**Directive**.
Reproduce the material that follows, please, but only from its first line to the line containing "t = max(0., min(1., t));", inclusive.

**Supplied material**.
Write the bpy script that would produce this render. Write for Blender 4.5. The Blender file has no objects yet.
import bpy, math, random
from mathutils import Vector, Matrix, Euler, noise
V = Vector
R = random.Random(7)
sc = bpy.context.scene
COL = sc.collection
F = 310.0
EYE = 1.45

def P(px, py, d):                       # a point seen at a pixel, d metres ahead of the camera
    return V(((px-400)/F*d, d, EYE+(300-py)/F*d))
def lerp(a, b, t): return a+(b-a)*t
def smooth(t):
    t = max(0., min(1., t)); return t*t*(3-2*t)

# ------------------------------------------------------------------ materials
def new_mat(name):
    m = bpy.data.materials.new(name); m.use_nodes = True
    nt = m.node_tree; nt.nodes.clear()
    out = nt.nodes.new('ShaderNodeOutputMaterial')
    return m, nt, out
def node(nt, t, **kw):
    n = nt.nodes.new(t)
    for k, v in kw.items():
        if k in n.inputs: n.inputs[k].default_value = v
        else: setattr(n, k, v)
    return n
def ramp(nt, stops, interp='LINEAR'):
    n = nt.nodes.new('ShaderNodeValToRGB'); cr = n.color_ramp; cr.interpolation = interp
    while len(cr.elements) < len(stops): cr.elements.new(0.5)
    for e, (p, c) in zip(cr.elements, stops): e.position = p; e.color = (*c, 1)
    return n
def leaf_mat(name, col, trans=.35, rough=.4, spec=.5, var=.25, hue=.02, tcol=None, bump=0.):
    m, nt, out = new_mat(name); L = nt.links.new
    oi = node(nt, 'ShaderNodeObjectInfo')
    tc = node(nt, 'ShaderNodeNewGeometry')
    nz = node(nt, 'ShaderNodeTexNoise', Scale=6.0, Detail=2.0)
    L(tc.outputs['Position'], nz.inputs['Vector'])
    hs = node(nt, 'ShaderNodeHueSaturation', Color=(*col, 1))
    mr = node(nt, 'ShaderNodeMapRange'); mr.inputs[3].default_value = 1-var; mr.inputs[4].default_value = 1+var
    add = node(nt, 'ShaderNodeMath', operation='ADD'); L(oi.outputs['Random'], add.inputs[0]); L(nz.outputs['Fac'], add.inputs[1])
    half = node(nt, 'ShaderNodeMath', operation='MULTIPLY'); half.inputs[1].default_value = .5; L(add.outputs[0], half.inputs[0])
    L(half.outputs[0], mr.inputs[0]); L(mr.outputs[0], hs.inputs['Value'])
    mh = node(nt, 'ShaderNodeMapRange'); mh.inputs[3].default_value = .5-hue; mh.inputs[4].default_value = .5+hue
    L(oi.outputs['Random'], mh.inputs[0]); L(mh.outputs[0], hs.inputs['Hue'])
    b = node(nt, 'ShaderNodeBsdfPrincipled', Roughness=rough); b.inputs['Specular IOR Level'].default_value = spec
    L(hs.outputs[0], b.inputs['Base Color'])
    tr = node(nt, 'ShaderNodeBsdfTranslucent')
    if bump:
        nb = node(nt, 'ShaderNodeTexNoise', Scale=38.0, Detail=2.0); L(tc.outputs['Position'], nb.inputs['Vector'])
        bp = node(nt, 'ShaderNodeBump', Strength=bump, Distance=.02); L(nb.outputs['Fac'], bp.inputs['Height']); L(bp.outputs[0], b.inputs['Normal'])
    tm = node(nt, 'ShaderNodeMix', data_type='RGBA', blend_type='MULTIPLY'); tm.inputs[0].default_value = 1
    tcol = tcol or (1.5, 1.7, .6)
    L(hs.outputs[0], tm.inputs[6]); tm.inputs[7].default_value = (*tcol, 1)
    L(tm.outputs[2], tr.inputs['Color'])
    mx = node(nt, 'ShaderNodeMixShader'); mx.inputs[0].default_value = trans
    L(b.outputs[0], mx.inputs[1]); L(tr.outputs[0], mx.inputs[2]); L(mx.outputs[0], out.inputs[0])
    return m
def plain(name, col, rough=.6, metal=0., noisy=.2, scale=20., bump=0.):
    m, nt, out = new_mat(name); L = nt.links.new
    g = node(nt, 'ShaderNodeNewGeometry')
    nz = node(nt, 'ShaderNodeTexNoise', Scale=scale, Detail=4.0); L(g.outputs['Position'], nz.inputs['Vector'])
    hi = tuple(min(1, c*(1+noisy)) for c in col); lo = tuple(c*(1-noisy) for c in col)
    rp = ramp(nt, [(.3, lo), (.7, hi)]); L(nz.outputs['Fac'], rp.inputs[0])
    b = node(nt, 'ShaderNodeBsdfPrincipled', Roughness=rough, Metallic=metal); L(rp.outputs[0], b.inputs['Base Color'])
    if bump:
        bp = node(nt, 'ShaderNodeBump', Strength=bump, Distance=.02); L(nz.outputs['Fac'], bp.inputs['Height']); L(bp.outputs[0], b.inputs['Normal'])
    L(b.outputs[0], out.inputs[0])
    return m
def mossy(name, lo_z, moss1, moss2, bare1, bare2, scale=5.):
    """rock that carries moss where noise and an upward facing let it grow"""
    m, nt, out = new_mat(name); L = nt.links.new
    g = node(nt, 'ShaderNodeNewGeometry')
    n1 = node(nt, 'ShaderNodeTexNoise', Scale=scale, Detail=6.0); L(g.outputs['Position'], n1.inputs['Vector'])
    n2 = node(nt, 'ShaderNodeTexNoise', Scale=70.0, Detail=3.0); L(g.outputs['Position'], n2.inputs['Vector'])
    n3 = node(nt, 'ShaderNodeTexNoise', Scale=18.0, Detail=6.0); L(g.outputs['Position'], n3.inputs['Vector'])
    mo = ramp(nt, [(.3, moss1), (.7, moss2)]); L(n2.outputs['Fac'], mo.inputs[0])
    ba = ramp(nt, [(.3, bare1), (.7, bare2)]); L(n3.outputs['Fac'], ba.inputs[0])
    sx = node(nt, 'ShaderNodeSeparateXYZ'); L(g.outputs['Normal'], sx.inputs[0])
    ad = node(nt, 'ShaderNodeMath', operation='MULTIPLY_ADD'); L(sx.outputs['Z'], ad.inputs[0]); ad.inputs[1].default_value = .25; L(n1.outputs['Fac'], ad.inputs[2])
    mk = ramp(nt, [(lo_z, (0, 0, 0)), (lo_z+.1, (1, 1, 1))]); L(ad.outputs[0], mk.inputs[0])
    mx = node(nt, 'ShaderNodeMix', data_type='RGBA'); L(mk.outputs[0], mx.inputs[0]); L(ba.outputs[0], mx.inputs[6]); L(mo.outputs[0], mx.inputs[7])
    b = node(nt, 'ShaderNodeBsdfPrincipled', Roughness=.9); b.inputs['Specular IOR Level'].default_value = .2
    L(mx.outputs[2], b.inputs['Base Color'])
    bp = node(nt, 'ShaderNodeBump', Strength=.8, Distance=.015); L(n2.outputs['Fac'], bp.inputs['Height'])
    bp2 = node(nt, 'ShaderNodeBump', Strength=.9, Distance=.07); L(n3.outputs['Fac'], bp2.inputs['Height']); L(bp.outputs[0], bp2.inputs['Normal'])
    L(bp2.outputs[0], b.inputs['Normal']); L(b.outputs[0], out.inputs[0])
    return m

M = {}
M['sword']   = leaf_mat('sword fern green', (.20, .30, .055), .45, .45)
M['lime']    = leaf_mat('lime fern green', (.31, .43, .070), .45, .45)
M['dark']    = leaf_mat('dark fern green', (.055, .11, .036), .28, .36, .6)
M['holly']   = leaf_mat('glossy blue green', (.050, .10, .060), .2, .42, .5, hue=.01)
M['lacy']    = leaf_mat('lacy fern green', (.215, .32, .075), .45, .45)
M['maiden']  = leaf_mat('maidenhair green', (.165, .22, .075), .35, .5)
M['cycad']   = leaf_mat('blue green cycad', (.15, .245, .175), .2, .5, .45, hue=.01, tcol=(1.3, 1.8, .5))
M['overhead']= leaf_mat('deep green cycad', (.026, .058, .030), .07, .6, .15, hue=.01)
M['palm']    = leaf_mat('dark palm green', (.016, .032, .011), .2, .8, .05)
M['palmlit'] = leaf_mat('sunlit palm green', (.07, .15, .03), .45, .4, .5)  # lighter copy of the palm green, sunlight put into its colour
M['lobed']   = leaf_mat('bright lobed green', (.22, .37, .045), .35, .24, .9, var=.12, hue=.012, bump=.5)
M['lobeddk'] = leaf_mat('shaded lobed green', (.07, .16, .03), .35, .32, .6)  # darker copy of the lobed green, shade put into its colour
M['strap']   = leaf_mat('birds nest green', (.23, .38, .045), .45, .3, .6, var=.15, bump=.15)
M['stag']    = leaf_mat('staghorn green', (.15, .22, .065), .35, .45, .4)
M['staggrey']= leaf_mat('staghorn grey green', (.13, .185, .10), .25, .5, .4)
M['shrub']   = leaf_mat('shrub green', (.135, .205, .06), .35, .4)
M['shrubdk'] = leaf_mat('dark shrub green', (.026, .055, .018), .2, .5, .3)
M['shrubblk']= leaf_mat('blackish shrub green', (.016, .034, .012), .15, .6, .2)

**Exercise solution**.
Write the bpy script that would produce this render. Write for Blender 4.5. The Blender file has no objects yet.
import bpy, math, random
from mathutils import Vector, Matrix, Euler, noise
V = Vector
R = random.Random(7)
sc = bpy.context.scene
COL = sc.collection
F = 310.0
EYE = 1.45

def P(px, py, d):                       # a point seen at a pixel, d metres ahead of the camera
    return V(((px-400)/F*d, d, EYE+(300-py)/F*d))
def lerp(a, b, t): return a+(b-a)*t
def smooth(t):
    t = max(0., min(1., t)); return t*t*(3-2*t)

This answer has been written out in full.